Attorney General refuses consent to send Albert Hall governance row to charity tribunal

The Charity Commission has been trying to persuade the charity to change its governance arrangements so that its trustee body no longer consists of a majority of people who own seats in the hall and can sell tickets privately for inflated sums

The Royal Albert Hall
The Royal Albert Hall

Michael Ellis QC, the Attorney General, has refused a request by the Charity Commission to refer matters relating to the governance of the Royal Albert Hall to the charity tribunal.

The regulator has been trying for years to persuade the charity to change its constitution so that its trustee body no longer has a majority of members who own seats in the hall and can sell tickets privately at vastly inflated prices.

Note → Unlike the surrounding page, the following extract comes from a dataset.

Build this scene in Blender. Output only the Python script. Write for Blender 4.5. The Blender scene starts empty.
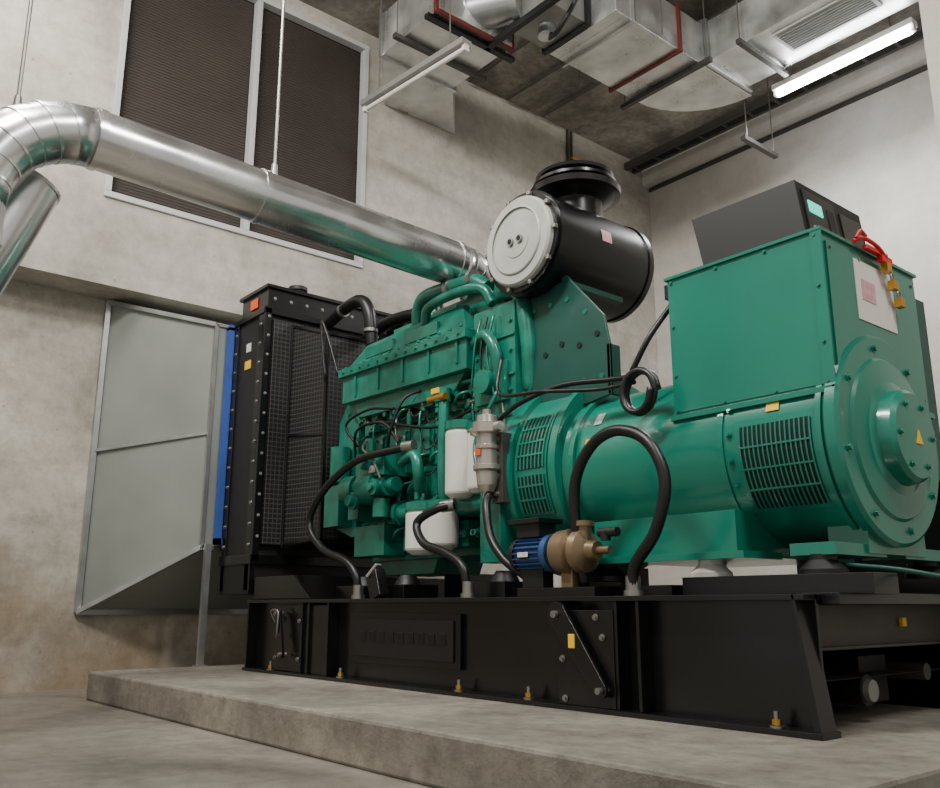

The commission first asked the Attorney General for consent to refer the case to the charity tribunal in 2017.

Jeremy Wright, who held the post at the time, agreed to the request in January 2018, only to change his mind several weeks later after a threat by the hall to seek a judicial review of the decision.

Later that year, the commission asked again for consent, but the case appeared to remain in limbo until last week, when Ian McCulloch, president of the Royal Albert Hall, wrote to members saying a decision had been reached.

“I am pleased to report to you that the Attorney General has decided that it would not be in the public interest for the Charity Commission to refer to the charity tribunal any of the commission’s questions concerning the hall’s constitution and the commission’s own powers in relation to the hall.

“He has therefore refused in its entirety the commission’s application for consent to make the referral.”

McCulloch said in the letter that the hall could not yet gauge the full implications of the decision because it did not necessarily change the commission’s view of its governance.

“We will try to ascertain what that view now is,” he said. “The decision does, however, remove the distraction and cost of the tribunal proceedings sought by the commission.”

It is understood the Attorney General concluded that some of the questions posed by the commission did not fall within the scope of the relevant provision of the Charities Act 2011 and others were not considered to be in the public interest.

Richard Lyttelton, who was president of the hall between 2010 and 2011 and has been campaigning for reform on the issue, said the matter showed the need for the commission to be freed from the oversight of the Attorney General in such situations.

“Ten years and three presidents later, through a combination of apathy, buck-passing, ruthless exploitation of an antiquated constitution and refusal of the hall’s trustees to self-regulate – to say nothing of the pusillanimity of the regulator – the sun still shines on those who make hay to the tune of hundreds or thousands of pounds a year,” he said.

The construction of the hall was partly financed in 1866 by the sale of 1,276 of its 5,272 seats to private investors. Ownership of seats, which have been inherited or traded over the years, confers "membership" of the Corporation of the Arts and Sciences (the formal name of the hall).

When the commission first asked for a referral to the charity tribunal in 2017, 19 members of the 24-strong ruling council – the charity’s trustees – were seat-holders.

Seat-holders can do as they like with tickets for their seats, which are their private property. They can use them, give them to friends or charities, return them to the box office to be sold at face value, or sell them on the open market for the best price available.

At the same time, however, the seat-holders elected to the council are in a position, by setting guidelines and influencing the choice of events through the programming and marketing committee, to take decisions that might affect the open market price of their tickets.

The nature of the hall’s governance arrangements is a complicating factor because it was laid down by Royal Charter, a supplementary charter and Acts of Parliament of 1927, 1951 and 1966. It can be changed either by a new act or by a scheme to amend existing acts.

The commission has the power to impose a scheme, but only if it can demonstrate that the trustees should apply for one in the interests of the charity but have unreasonably refused or neglected to do so.

A spokesperson for the Attorney General’s Office said: “After careful consideration, the Attorney General has declined to give the Charity Commission his consent to refer its questions to the charity tribunal.

“The Attorney General continues to be grateful to the Charity Commission for the excellent work it does in regulating charities in England and Wales.”

A Charity Commission spokesperson said it was considering its next steps in relation to the decision.

“We are grateful that the position on the application, which was first made in 2017, has now been clarified,” the spokesperson said.

The Royal Albert Hall did not respond to requests for comment before publication of this article.